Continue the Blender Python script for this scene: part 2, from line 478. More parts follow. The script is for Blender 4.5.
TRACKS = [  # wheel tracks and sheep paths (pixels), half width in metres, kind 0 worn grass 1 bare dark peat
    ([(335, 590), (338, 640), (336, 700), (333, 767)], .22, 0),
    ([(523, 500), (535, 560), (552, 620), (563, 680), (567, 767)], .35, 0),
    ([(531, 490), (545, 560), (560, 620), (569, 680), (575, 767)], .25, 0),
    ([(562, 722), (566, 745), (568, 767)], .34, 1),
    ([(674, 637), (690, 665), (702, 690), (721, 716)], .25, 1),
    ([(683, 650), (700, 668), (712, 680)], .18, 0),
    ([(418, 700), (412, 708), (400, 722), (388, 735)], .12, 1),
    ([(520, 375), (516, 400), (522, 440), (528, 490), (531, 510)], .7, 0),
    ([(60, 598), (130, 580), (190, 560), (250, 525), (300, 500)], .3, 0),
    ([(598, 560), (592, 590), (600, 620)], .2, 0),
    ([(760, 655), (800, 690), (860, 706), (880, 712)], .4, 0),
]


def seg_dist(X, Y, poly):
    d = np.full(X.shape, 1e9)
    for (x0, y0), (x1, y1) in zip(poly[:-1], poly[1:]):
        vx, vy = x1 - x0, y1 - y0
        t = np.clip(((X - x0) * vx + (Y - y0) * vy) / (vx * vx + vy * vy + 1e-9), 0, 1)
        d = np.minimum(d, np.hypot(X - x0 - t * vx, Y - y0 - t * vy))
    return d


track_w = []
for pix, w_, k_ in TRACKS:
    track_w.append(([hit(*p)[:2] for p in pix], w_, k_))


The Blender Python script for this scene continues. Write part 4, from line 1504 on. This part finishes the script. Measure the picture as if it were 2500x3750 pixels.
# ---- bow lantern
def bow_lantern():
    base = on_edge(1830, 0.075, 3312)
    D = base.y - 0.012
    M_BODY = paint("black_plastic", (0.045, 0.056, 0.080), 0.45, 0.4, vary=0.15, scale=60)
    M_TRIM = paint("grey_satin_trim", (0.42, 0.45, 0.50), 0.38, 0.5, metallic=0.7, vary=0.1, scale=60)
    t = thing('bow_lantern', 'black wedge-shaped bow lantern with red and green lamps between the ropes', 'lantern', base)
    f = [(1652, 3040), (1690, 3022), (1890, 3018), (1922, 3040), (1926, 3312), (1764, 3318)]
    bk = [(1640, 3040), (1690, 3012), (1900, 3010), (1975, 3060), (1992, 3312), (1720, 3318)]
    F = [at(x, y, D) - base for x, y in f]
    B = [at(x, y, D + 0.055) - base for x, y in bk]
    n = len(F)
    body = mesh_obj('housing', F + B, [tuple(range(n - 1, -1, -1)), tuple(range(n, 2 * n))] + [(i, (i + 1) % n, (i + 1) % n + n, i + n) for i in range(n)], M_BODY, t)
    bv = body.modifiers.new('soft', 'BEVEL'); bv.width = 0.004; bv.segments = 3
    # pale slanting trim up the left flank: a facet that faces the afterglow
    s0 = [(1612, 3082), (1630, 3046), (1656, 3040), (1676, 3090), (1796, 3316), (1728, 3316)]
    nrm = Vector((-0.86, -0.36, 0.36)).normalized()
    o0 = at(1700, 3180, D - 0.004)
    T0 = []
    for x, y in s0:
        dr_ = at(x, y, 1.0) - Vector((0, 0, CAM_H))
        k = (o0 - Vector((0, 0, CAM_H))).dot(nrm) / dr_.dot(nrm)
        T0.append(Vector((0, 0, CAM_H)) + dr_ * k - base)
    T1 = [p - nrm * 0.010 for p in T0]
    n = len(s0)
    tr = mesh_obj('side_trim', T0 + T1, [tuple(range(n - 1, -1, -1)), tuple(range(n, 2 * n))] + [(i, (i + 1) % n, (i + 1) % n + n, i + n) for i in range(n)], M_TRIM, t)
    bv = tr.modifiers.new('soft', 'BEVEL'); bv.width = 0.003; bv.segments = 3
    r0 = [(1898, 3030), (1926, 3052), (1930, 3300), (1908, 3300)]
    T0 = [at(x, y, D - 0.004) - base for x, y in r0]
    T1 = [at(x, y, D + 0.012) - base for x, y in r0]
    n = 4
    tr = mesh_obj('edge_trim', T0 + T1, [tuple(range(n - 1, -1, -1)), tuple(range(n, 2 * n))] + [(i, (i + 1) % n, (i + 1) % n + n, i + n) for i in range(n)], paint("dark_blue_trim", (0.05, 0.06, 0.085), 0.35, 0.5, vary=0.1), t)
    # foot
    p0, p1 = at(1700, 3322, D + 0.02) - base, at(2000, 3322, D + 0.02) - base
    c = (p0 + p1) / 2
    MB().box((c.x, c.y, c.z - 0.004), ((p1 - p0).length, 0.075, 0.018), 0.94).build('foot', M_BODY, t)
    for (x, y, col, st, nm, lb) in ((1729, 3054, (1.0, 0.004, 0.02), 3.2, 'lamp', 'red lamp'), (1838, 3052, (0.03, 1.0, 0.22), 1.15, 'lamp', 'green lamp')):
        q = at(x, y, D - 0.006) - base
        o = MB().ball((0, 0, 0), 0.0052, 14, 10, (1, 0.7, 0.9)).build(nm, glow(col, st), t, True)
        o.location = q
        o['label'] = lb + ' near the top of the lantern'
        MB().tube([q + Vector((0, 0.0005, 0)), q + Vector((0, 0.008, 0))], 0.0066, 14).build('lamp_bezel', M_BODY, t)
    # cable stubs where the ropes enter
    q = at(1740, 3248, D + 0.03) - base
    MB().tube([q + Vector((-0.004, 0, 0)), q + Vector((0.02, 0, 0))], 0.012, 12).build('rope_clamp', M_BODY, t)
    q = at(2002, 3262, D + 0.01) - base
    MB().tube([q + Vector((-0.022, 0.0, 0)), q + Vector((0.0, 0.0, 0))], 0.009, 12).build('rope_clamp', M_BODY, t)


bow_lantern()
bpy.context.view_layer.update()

What the task asks:
All of the lines above need to be given again exactly.

Solution to the exercise:
Continue the Blender Python script for this scene: part 2, from line 478. More parts follow. The script is for Blender 4.5.
TRACKS = [  # wheel tracks and sheep paths (pixels), half width in metres, kind 0 worn grass 1 bare dark peat
    ([(335, 590), (338, 640), (336, 700), (333, 767)], .22, 0),
    ([(523, 500), (535, 560), (552, 620), (563, 680), (567, 767)], .35, 0),
    ([(531, 490), (545, 560), (560, 620), (569, 680), (575, 767)], .25, 0),
    ([(562, 722), (566, 745), (568, 767)], .34, 1),
    ([(674, 637), (690, 665), (702, 690), (721, 716)], .25, 1),
    ([(683, 650), (700, 668), (712, 680)], .18, 0),
    ([(418, 700), (412, 708), (400, 722), (388, 735)], .12, 1),
    ([(520, 375), (516, 400), (522, 440), (528, 490), (531, 510)], .7, 0),
    ([(60, 598), (130, 580), (190, 560), (250, 525), (300, 500)], .3, 0),
    ([(598, 560), (592, 590), (600, 620)], .2, 0),
    ([(760, 655), (800, 690), (860, 706), (880, 712)], .4, 0),
]


def seg_dist(X, Y, poly):
    d = np.full(X.shape, 1e9)
    for (x0, y0), (x1, y1) in zip(poly[:-1], poly[1:]):
        vx, vy = x1 - x0, y1 - y0
        t = np.clip(((X - x0) * vx + (Y - y0) * vy) / (vx * vx + vy * vy + 1e-9), 0, 1)
        d = np.minimum(d, np.hypot(X - x0 - t * vx, Y - y0 - t * vy))
    return d


track_w = []
for pix, w_, k_ in TRACKS:
    track_w.append(([hit(*p)[:2] for p in pix], w_, k_))


The Blender Python script for this scene continues. Write part 4, from line 1504 on. This part finishes the script. Measure the picture as if it were 2500x3750 pixels.
# ---- bow lantern
def bow_lantern():
    base = on_edge(1830, 0.075, 3312)
    D = base.y - 0.012
    M_BODY = paint("black_plastic", (0.045, 0.056, 0.080), 0.45, 0.4, vary=0.15, scale=60)
    M_TRIM = paint("grey_satin_trim", (0.42, 0.45, 0.50), 0.38, 0.5, metallic=0.7, vary=0.1, scale=60)
    t = thing('bow_lantern', 'black wedge-shaped bow lantern with red and green lamps between the ropes', 'lantern', base)
    f = [(1652, 3040), (1690, 3022), (1890, 3018), (1922, 3040), (1926, 3312), (1764, 3318)]
    bk = [(1640, 3040), (1690, 3012), (1900, 3010), (1975, 3060), (1992, 3312), (1720, 3318)]
    F = [at(x, y, D) - base for x, y in f]
    B = [at(x, y, D + 0.055) - base for x, y in bk]
    n = len(F)
    body = mesh_obj('housing', F + B, [tuple(range(n - 1, -1, -1)), tuple(range(n, 2 * n))] + [(i, (i + 1) % n, (i + 1) % n + n, i + n) for i in range(n)], M_BODY, t)
    bv = body.modifiers.new('soft', 'BEVEL'); bv.width = 0.004; bv.segments = 3
    # pale slanting trim up the left flank: a facet that faces the afterglow
    s0 = [(1612, 3082), (1630, 3046), (1656, 3040), (1676, 3090), (1796, 3316), (1728, 3316)]
    nrm = Vector((-0.86, -0.36, 0.36)).normalized()
    o0 = at(1700, 3180, D - 0.004)
    T0 = []
    for x, y in s0:
        dr_ = at(x, y, 1.0) - Vector((0, 0, CAM_H))
        k = (o0 - Vector((0, 0, CAM_H))).dot(nrm) / dr_.dot(nrm)
        T0.append(Vector((0, 0, CAM_H)) + dr_ * k - base)
    T1 = [p - nrm * 0.010 for p in T0]
    n = len(s0)
    tr = mesh_obj('side_trim', T0 + T1, [tuple(range(n - 1, -1, -1)), tuple(range(n, 2 * n))] + [(i, (i + 1) % n, (i + 1) % n + n, i + n) for i in range(n)], M_TRIM, t)
    bv = tr.modifiers.new('soft', 'BEVEL'); bv.width = 0.003; bv.segments = 3
    r0 = [(1898, 3030), (1926, 3052), (1930, 3300), (1908, 3300)]
    T0 = [at(x, y, D - 0.004) - base for x, y in r0]
    T1 = [at(x, y, D + 0.012) - base for x, y in r0]
    n = 4
    tr = mesh_obj('edge_trim', T0 + T1, [tuple(range(n - 1, -1, -1)), tuple(range(n, 2 * n))] + [(i, (i + 1) % n, (i + 1) % n + n, i + n) for i in range(n)], paint("dark_blue_trim", (0.05, 0.06, 0.085), 0.35, 0.5, vary=0.1), t)
    # foot
    p0, p1 = at(1700, 3322, D + 0.02) - base, at(2000, 3322, D + 0.02) - base
    c = (p0 + p1) / 2
    MB().box((c.x, c.y, c.z - 0.004), ((p1 - p0).length, 0.075, 0.018), 0.94).build('foot', M_BODY, t)
    for (x, y, col, st, nm, lb) in ((1729, 3054, (1.0, 0.004, 0.02), 3.2, 'lamp', 'red lamp'), (1838, 3052, (0.03, 1.0, 0.22), 1.15, 'lamp', 'green lamp')):
        q = at(x, y, D - 0.006) - base
        o = MB().ball((0, 0, 0), 0.0052, 14, 10, (1, 0.7, 0.9)).build(nm, glow(col, st), t, True)
        o.location = q
        o['label'] = lb + ' near the top of the lantern'
        MB().tube([q + Vector((0, 0.0005, 0)), q + Vector((0, 0.008, 0))], 0.0066, 14).build('lamp_bezel', M_BODY, t)
    # cable stubs where the ropes enter
    q = at(1740, 3248, D + 0.03) - base
    MB().tube([q + Vector((-0.004, 0, 0)), q + Vector((0.02, 0, 0))], 0.012, 12).build('rope_clamp', M_BODY, t)
    q = at(2002, 3262, D + 0.01) - base
    MB().tube([q + Vector((-0.022, 0.0, 0)), q + Vector((0.0, 0.0, 0))], 0.009, 12).build('rope_clamp', M_BODY, t)


bow_lantern()
bpy.context.view_layer.update()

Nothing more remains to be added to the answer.